Cette interprétation de la virginité provient d’une société patriarcale. La Bible n'attache pas d’importance à la virginité masculine. Même le nazir n’est pas contraint au célibat, comme Samson le prouve en se mariant deux fois et en fréquentant une prostituée (Jg 14-16). Le Grand Prêtre (Lv 21,13 s.) et le prêtre (Ez 44,22) peuvent épouser une vierge. La seule figure signifiante de virginité dans l’Ancien Testament est le prophète Jérémie dont le célibat nous est présenté comme une volonté explicite de Dieu.
La parole de Yahvé s'adressa à moi : Tu ne prendras pas femme, tu n'auras ici ni fils ni fille. En effet, ainsi parle Yahvé au sujet des fils et des filles qui naissent ici, au sujet des mères qui leur donnent le jour, au sujet des pères qui les engendrent dans ce pays : Ils mourront torturés par la faim, ils n'auront ni funérailles ni sépulture ; ils deviendront du fumier sur le sol. Ils périront par l'épée et par la famine : leurs cadavres deviendront la pâture des oiseaux du ciel et des bêtes de la terre. (Jér 16,1-4).

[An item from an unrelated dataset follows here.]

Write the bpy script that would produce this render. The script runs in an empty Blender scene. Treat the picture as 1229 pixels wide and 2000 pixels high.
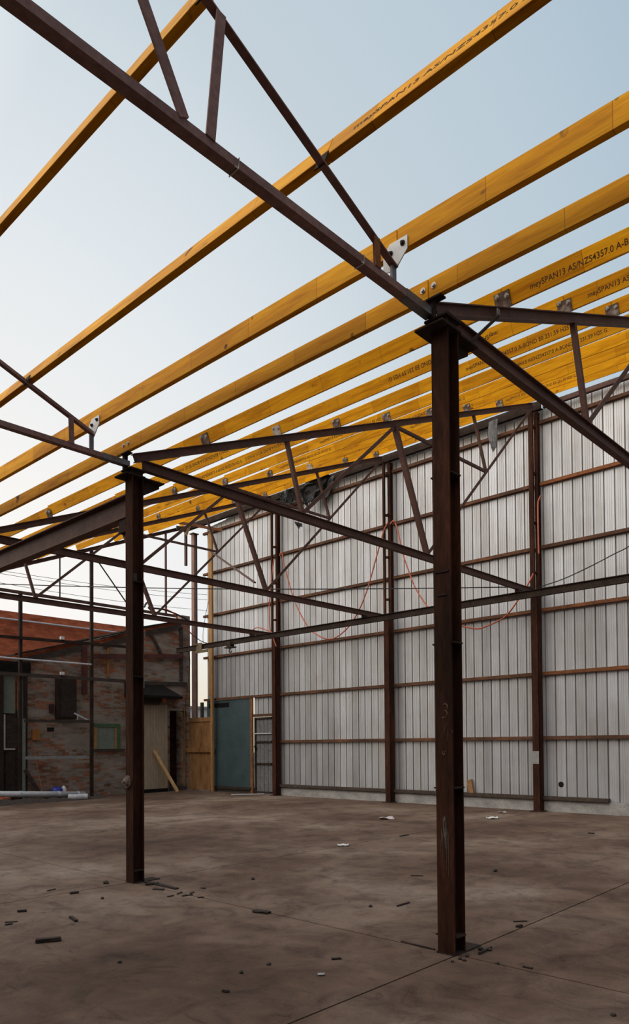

Jérémie fait à sa propre situation un signe : son célibat et sa continence sont le signe de la désolation qui attend Israël, à tel point que mariage et procréation perdront toute signification. Sa vie devient ainsi une prophétie en acte. Rappelons que Jérémie exerce son ministère juste avant l'invasion du royaume de Juda par Nabuchodonosor qui entraînera l'exil du peuple à Babylone (587-538 av. J.-C.).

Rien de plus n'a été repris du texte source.